Project roles and system descriptions

The scheme in thinking is not a diagram, but simply a set of concepts and relationships between them, it is a support for attention in thinking (a framework, "what to think about," what to keep in mind, a checklist of important things). More details about schemes, diagrams, texts, and various other types of descriptions are discussed in the course "Modeling and Coherence."

The entire text of our course provides a "big scheme of systems thinking" - a set of concepts of systems thinking interconnected by relationships. For some parts of this set of concepts and their relationships (schemes), we provided not only text describing them but also diagrams: a graphical representation of the scheme as a graph, where concepts are depicted as nodes, and the graph's edges represent relationships between concepts. There was a diagram for project roles, and we have just reviewed a diagram for system description.

Experience has shown that students do not perceive individual schemes from the systems thinking course as parts of one "big scheme." If you mention "project role," they immediately recall preferences but forget that the role performs a practice (which is mentioned in other paragraphs!). If you mention "important characteristics," they immediately recall preferences but forget that the role description/view answers questions about this characteristic precisely to understand what is happening with the preference, and the subject of interest is reflected/framed by the role method of description/viewpoint (which is in a completely different section of our course!).

The problem is that all concepts of the intellect stack (including methodological and systems thinking concepts) are applied together in reasoning, not in fragments. If you think about something important (remember that concepts of cognitive disciplines provide a checklist of what needs to be considered in a given situation), then think also about something important related by known relationships from cognitive disciplines to what you have already thought about. If you recall a project team member and their job role::type (applying the type from our course!), then also recall their subject of interest/important system characteristic::type, and their preference in the characteristic::type, but also remember their practice::type, role description::type, and its description method::type! What to "recall" here? Remember that in your reasoning, you need objects of these types and find these objects in real life! If you can't find them - ask questions, you'll get unexpected answers! This list of "what needs to be considered" is not that long: in life, so many things flash, howl, and shake in a project, distracting attention, that focusing attention on these understandable and familiar thought processes regarding objects of the subject area/objects in life guided by relationships between types of these objects taken from fundamental interdisciplinary thinking disciplines saves a huge amount of time.
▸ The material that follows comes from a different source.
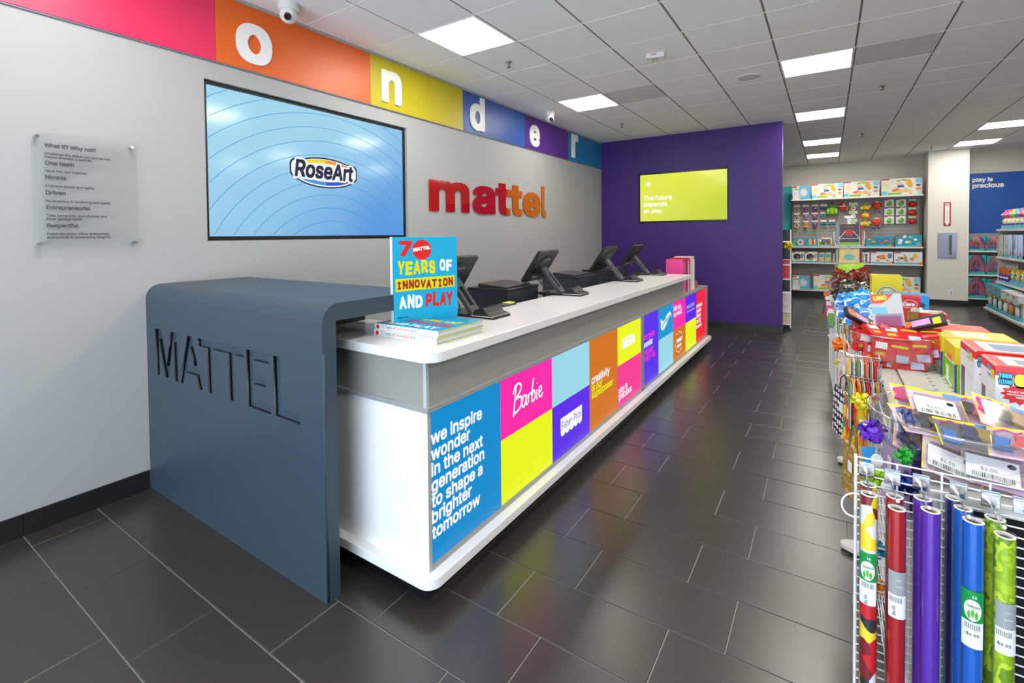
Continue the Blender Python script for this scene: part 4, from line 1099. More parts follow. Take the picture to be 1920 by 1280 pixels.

Here is an example of a "company system diagram," which is good only for demonstrating a set of systems thinking, systems engineering, and management concepts applied to enterprise engineering (this diagram is detailed in the "Systems Management" course).

After examining this diagram[1] (if you can't read anything there due to the small font, this is the problem with most large diagrams on small screens!), when a role::type of an object in the subject area comes to mind (say, when looking at Aristarkh Vladimirovich::actor, it comes to mind that he is an engineer-architect::role), do you now not only have the desire to think about his subjects of interest and preferences in them but also have the desire to think about architectural practices? The desire to think about description methods that establish agreements for descriptions used in architecture (e.g., ADR as architecture decision records) to support a substantive conversation with Aristarkh Vladimirovich as an engineer-architect? Not a fact. Much text that demonstrates examples of reasoning will help more here. The neural network trains better with the use of words rather than looking at pictures: humanity gained civilization after learning to write, pictures are not enough to convey knowledge.

It should also be noted that the "picture" itself contains very little knowledge; it still has to be described in hundreds of pages of text. It is not a fact that such a picture clarifies anything additionally: the more concepts and relationships a diagram contains, the less readable, understandable, and usable it is. And if it is broken down into parts - then thinking is also broken down into parts, it no longer has the integrity of the entire discipline. And we return to the initial question: how to connect well-grasped pieces about roles and their preferences in important characteristics in thinking with another well-grasped piece about roles and their description methods reflecting important characteristics of the system.

The biggest disaster would be if such a diagram is used in organizational work at the enterprise: it will be like a painting by a good artist - pleasant to look at, but very difficult to make corrections, so these corrections will not be made, and the diagram will soon diverge significantly from reality, becoming perpetually outdated. All models in systems thinking must be easily changeable and put under configuration management (there should always be an answer to the question of who changed what and when). Diagrams are significantly worse than texts in formal languages and worse than tables in this regard. Therefore, in real life, we use tabular modeling instead of diagrams: system thinking (by tabular) modeling, and examples - these are tasks for modeling in our course.

In any case, it is important to understand that the set of concepts as types of objects from life gradually and sequentially presented in the course, which are defined by disciplines of the intellect stack (including systems thinking), represents a certain "big scheme of the systemic method of description." The absence of a diagram as a graphical representation of the scheme for such a "big method description scheme" does not mean anything. You can safely consider that the entire course simply describes such a huge diagram textually, in which all concepts mentioned in the course are connected by some relationships, but there will be no diagrams-images for all of them; such a picture is useless.